In most cases, no special tools except a pair of snap ring pliers are required. You should have, or make, a brass rod (I use a piece of a boat propeller shaft) to drive out the intermediate gear shaft and other such tasks. Never hit the shaft or other parts directly with a hammer. They may chip.

An easy way to install the intermediate gear, shaft and bearings in a Dana 18 is to make a dummy shaft from a piece of wooden dowel. I found an old hardwood chair leg that was the perfect size. Use bearing assembly grease to hold the rollers in place. If one uses wheel bearing grease it may not dissolve in the gear oil and could clog the oil hole for the intermediate shaft bearings. Vaseline will also work, and will stick better if put in a fridge overnight before using. Replacing a Dana 18’s intermediate shaft and bearings can be done with the transfer case in a vehicle, but it’s usually a test of one’s patience, dexterity, and threshold of rage. The parking brake assembly must be removed before removing or installing an intermediate shaft.

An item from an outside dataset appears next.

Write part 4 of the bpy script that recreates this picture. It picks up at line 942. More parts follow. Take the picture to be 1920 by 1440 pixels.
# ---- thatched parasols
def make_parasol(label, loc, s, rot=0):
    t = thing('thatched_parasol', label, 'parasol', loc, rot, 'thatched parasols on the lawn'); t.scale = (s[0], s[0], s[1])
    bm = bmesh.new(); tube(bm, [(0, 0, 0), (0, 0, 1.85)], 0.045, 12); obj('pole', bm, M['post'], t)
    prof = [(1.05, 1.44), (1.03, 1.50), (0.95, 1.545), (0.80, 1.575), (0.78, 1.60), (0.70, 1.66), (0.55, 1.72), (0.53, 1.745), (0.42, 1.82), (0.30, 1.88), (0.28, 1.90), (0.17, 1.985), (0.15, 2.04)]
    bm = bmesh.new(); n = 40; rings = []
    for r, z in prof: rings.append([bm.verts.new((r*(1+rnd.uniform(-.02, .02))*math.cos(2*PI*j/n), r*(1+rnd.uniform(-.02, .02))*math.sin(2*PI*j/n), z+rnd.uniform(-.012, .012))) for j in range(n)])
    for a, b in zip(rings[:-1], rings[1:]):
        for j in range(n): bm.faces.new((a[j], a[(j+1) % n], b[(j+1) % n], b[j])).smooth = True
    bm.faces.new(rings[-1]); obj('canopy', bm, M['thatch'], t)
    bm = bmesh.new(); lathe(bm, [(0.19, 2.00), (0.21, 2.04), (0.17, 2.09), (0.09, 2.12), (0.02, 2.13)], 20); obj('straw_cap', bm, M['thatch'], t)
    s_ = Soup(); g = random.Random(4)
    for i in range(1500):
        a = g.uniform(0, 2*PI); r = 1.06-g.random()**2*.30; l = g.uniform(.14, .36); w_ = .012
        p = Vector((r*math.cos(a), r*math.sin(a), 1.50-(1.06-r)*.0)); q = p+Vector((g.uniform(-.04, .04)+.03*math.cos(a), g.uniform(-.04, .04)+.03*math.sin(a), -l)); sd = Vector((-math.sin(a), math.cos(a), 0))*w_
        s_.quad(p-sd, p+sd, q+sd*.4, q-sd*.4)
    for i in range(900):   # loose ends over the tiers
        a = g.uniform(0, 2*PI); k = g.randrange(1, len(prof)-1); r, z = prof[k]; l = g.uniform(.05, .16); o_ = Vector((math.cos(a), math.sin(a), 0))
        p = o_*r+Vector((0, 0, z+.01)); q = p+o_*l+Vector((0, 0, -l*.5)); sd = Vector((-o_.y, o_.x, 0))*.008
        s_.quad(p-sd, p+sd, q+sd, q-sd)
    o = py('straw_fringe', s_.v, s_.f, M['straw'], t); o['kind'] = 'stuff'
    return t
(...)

The intermediate shaft drives out through the REAR of the case! The shaft is slightly smaller at the front, so trying to drive it out through the front may crack the case.

Check the case for cracks around the intermediate shaft bore. If there are cracks, it usually indicates that someone did try to drive the shaft out through the front. In “civilized” conditions, such cracks are not considered repairable, and the usual advice is to get another case. Under less civilized conditions, one can try welding or brazing.

Check the intermediate shaft for wear or galling. Most shafts — especially the 3/4” shafts — on vehicles that are driven frequently will require replacing. While there are replacement kits available that include a new shaft, bearings, and bushings, many such kits (including some with “USA”-stamped shafts) have soft shafts that will quickly wear out, so buy these kits from a reputable source.

One way to tell if a shaft is soft is to take a sharp punch and a medium-sized hammer, and try to made a dimple at one end of the shaft (the section that mounts in the case, not the bearing surface). Tap the punch smartly with the hammer, once. A good shaft won’t dimple.

A handy special tool for working on a Dana 18 is a wedge to separate the output shaft bearing. Some people have made such a wedge from a cheap hatchet head. Though not absolutely necessary, it makes the job easier.

One can upgrade an early Dana 18 to accommodate larger intermediate shafts, though in most cases there is no need to go above 1 1/8”.

Don’t use a magnet to handle or fish out the roller bearings. They will become magnetized themselves. This will cause them to skid instead of rolling. Don’t mix old and new rollers — unless you’re out in the wilds and have to — because the worn rollers won’t carry their share of the load.

While gasket sets are readily available, one can easily make their own. I use old-fashioned Permatex, not silicone. Gasket paper is best, but I made some gaskets out of manila folders 10 years ago and they’re still fine.

If your transfer case doesn’t already have one, get a magnetic oil drain plug.

A constant rhythmic clicking sound in a transfer case often indicates a chipped or broken gear tooth. Check the gears immediately! A chipped or broken tooth will quickly damage the other gear teeth and could result in major damage to the transfer case itself.

That’s about it for basic transfer case training. There’s a lot of helpful information on the Web, and, as with your HMV itself, get the service manual!